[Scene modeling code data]

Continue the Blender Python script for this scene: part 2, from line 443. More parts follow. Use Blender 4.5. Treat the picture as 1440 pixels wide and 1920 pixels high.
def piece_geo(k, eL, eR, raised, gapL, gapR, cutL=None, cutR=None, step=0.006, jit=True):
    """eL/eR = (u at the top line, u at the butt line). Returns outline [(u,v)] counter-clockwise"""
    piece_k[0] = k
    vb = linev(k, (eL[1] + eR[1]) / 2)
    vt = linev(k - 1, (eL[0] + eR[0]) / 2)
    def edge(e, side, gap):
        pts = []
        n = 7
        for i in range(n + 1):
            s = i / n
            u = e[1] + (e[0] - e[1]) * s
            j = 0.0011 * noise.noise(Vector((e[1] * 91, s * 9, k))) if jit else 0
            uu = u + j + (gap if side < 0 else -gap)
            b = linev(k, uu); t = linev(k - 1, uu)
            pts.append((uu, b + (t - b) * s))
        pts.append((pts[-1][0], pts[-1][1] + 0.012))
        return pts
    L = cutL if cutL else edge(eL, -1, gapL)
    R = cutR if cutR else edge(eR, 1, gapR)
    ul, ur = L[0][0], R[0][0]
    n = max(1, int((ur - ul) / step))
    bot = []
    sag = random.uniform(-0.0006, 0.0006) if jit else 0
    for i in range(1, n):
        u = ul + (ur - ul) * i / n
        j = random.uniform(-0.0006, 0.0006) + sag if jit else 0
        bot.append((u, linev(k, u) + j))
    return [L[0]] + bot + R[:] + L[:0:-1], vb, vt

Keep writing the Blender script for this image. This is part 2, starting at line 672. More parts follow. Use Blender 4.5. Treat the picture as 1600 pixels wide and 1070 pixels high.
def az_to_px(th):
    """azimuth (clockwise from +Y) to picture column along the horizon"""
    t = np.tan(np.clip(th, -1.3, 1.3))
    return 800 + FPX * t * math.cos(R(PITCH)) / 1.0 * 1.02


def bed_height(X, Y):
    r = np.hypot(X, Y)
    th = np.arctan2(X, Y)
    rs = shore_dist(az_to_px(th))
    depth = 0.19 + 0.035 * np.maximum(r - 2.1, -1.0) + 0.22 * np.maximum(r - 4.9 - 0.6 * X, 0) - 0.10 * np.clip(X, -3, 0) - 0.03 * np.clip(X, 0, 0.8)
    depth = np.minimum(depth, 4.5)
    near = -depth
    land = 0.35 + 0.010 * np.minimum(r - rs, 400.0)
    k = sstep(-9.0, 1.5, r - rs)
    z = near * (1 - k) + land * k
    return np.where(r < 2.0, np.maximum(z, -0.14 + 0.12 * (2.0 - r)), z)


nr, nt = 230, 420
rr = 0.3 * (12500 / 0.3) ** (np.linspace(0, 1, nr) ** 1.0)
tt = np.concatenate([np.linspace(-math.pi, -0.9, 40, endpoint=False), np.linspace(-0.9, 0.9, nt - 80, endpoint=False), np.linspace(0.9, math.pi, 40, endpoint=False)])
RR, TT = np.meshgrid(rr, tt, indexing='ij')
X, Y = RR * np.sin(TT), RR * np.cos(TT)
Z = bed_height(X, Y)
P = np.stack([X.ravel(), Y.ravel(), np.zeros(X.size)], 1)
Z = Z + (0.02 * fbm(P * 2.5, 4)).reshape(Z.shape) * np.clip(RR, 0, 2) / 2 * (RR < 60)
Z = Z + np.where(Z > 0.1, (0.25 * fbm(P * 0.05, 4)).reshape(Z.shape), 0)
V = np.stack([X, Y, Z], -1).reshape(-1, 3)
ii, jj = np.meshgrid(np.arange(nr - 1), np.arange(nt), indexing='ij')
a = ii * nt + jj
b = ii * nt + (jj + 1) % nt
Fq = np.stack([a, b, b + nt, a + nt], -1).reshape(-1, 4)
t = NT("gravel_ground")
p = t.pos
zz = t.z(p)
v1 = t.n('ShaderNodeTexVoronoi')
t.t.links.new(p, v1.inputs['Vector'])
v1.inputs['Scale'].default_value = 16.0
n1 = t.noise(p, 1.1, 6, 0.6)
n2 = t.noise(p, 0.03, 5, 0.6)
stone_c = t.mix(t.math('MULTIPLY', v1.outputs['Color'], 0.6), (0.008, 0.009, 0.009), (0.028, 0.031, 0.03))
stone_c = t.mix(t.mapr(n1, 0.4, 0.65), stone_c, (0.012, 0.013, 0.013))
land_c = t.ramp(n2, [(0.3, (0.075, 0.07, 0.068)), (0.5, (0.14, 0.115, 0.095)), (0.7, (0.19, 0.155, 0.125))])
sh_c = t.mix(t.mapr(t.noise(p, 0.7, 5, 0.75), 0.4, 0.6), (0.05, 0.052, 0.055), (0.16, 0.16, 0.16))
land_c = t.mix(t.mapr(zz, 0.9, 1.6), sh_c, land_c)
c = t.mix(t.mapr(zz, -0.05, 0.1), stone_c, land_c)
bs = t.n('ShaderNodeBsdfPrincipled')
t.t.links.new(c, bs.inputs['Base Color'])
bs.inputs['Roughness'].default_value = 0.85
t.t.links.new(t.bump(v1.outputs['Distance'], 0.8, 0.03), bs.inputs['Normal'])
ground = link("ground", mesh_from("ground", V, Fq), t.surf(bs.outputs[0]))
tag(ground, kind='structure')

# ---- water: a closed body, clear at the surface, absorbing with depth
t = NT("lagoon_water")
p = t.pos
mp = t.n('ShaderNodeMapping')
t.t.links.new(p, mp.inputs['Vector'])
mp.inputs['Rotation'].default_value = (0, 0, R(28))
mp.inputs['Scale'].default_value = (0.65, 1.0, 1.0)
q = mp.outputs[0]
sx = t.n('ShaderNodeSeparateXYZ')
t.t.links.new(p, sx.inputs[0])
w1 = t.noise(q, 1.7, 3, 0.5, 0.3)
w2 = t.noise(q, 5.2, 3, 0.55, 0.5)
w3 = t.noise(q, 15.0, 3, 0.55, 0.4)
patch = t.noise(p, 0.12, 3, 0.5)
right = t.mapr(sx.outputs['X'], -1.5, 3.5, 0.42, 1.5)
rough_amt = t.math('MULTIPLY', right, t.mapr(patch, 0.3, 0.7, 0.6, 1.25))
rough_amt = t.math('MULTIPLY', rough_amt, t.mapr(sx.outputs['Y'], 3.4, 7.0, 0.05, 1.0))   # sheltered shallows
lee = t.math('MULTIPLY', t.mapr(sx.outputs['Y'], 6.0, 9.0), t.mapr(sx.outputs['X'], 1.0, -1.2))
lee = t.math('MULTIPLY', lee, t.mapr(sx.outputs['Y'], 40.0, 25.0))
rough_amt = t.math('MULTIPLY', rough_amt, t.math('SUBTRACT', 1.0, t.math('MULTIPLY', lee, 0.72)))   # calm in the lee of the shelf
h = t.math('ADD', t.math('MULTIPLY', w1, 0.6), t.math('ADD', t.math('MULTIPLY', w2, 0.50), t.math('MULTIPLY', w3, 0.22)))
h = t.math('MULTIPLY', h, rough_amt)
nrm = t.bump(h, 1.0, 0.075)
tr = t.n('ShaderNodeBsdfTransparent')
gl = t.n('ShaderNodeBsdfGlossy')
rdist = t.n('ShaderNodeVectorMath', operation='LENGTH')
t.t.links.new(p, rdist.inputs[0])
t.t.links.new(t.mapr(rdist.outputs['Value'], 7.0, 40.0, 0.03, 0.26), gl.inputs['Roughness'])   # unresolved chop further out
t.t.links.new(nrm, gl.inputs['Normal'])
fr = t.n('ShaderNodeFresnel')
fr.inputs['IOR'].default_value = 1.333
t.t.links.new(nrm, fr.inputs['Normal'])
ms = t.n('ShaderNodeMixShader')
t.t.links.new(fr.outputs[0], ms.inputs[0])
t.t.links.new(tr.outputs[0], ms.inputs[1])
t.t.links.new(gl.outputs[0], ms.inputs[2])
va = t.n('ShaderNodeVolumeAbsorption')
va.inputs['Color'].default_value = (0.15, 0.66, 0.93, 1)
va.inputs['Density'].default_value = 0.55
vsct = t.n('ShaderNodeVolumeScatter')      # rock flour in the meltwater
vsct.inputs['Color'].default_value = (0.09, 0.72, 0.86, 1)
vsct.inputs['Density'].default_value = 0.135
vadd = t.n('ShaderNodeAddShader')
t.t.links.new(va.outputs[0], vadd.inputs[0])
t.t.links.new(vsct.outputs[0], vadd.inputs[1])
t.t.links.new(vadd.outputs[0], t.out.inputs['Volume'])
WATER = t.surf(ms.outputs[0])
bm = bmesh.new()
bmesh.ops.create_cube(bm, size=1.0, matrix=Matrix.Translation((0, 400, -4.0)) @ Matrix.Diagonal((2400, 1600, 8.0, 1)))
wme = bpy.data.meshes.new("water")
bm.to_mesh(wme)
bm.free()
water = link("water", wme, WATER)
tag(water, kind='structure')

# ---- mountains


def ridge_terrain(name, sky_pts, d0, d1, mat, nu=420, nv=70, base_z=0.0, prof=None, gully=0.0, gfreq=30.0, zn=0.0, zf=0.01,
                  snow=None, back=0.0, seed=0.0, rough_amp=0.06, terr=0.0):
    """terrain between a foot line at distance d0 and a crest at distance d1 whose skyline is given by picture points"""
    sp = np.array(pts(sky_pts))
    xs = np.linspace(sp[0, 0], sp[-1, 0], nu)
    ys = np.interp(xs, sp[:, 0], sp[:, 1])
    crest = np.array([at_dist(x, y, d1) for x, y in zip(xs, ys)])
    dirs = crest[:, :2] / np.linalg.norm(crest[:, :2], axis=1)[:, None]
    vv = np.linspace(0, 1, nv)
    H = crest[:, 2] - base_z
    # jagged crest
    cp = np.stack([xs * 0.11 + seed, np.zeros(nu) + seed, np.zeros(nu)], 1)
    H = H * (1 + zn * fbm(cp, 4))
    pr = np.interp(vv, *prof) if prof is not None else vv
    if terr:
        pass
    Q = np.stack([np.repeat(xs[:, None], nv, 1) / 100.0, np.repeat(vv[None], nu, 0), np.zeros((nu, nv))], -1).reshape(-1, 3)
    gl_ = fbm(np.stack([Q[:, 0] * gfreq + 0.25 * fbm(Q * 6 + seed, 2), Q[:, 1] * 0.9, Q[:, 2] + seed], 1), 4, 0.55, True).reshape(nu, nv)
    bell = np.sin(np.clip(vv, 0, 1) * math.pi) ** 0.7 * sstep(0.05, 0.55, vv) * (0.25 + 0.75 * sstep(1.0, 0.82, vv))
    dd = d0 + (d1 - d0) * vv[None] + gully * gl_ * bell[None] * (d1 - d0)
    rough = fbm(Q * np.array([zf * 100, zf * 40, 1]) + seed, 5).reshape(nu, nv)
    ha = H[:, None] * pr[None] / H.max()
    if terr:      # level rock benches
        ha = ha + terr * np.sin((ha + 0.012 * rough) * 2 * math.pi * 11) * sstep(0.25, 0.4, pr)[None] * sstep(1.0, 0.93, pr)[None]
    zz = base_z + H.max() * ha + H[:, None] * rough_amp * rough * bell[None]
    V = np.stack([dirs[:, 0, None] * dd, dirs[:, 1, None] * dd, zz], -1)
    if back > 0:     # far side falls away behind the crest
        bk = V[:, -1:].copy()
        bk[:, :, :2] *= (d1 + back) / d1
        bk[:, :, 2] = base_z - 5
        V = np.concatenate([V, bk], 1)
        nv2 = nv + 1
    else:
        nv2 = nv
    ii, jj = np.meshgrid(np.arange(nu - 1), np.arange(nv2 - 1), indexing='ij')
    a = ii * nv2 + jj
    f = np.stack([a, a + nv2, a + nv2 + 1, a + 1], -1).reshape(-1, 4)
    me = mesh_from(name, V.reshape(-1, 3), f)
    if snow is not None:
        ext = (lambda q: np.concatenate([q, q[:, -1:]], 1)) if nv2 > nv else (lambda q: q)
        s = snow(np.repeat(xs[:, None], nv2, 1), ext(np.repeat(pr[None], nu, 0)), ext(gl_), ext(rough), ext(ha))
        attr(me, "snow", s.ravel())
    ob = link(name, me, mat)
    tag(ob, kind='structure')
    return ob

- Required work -
Only the lines from the one containing "Keep writing the" through the one containing "return np.where(r <" are to be extracted, exactly as they appear, with both ends included.

- Answer to this problem -
Keep writing the Blender script for this image. This is part 2, starting at line 672. More parts follow. Use Blender 4.5. Treat the picture as 1600 pixels wide and 1070 pixels high.
def az_to_px(th):
    """azimuth (clockwise from +Y) to picture column along the horizon"""
    t = np.tan(np.clip(th, -1.3, 1.3))
    return 800 + FPX * t * math.cos(R(PITCH)) / 1.0 * 1.02


def bed_height(X, Y):
    r = np.hypot(X, Y)
    th = np.arctan2(X, Y)
    rs = shore_dist(az_to_px(th))
    depth = 0.19 + 0.035 * np.maximum(r - 2.1, -1.0) + 0.22 * np.maximum(r - 4.9 - 0.6 * X, 0) - 0.10 * np.clip(X, -3, 0) - 0.03 * np.clip(X, 0, 0.8)
    depth = np.minimum(depth, 4.5)
    near = -depth
    land = 0.35 + 0.010 * np.minimum(r - rs, 400.0)
    k = sstep(-9.0, 1.5, r - rs)
    z = near * (1 - k) + land * k
    return np.where(r < 2.0, np.maximum(z, -0.14 + 0.12 * (2.0 - r)), z)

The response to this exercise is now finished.